Former Illinois Gov. Rod Blagojevich was convicted Monday on 17 of the 20 public corruption charges against him.
The jury acquitted Blagojevich on one count of bribery and was unable to reach verdicts on two counts of attempted extortion.
The charges against Blagojevich included trying to peddle the U.S. Senate seat held by Barack Obama before he resigned to become president. Blagojevich has denied any intention of bribery.
Last August, after a two-month trial and 14 days of deliberation, jurors deadlocked on 23 of the 24 charges Blagojevich had faced. They found him guilty on one count of lying to FBI investigators, a conviction that could carry a prison sentence of five years.
The accusation that Blagojevich tried to profit as he considered whom to appoint to succeed Obama, among other allegations, prompted his impeachment by Illinois’ House of Representatives and his removal from office by the state Senate in 2009.
Ten of the counts against him in the current trial are wire fraud. The other 10 involve extortion and bribery. Most of the counts have a maximum penalty of 20 years in prison.

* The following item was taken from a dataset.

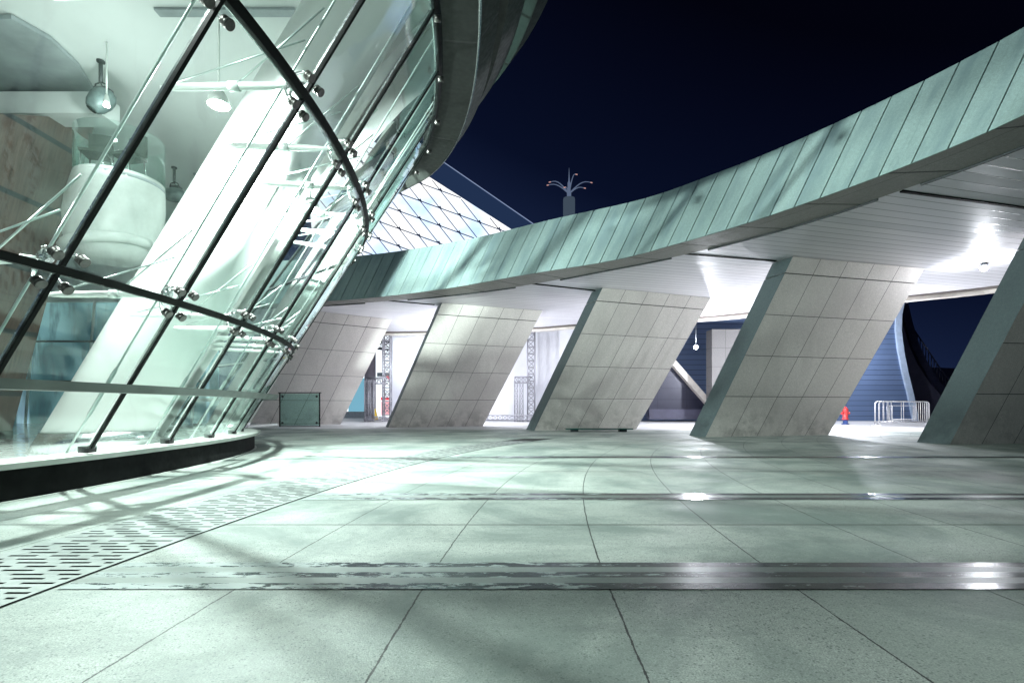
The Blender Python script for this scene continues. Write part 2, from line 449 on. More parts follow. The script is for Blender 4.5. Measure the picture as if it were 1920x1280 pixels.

Blagojevich, 54, was taken into federal custody in December 2008, less than two years into his second term as governor. A federal grand jury indicted in him April 2009.
At the time of his arrest, prosecutors said court-authorized wiretaps caught Blagojevich offering Obama’s Senate seat in exchange for personal gain, including a job with a non-profit or union organization, corporate board posts for his wife, campaign contributions or a post in Obama’s administration.
He expressed frustration, according to prosecutors, that Obama transition officials were “not willing to give me anything except appreciation.”
“I’ve got this thing and it’s (expletive) golden, and, uh, uh, I’m just not giving it up for (expletive) nothing. I’m not gonna do it,” prosecutors quoted Blagojevich as saying.
Blagojevich also considered appointing himself to the post, mulling whether he might be better off being indicted as a senator rather than governor, and saying contacts he would make in the federal job would benefit him later, according to prosecutors.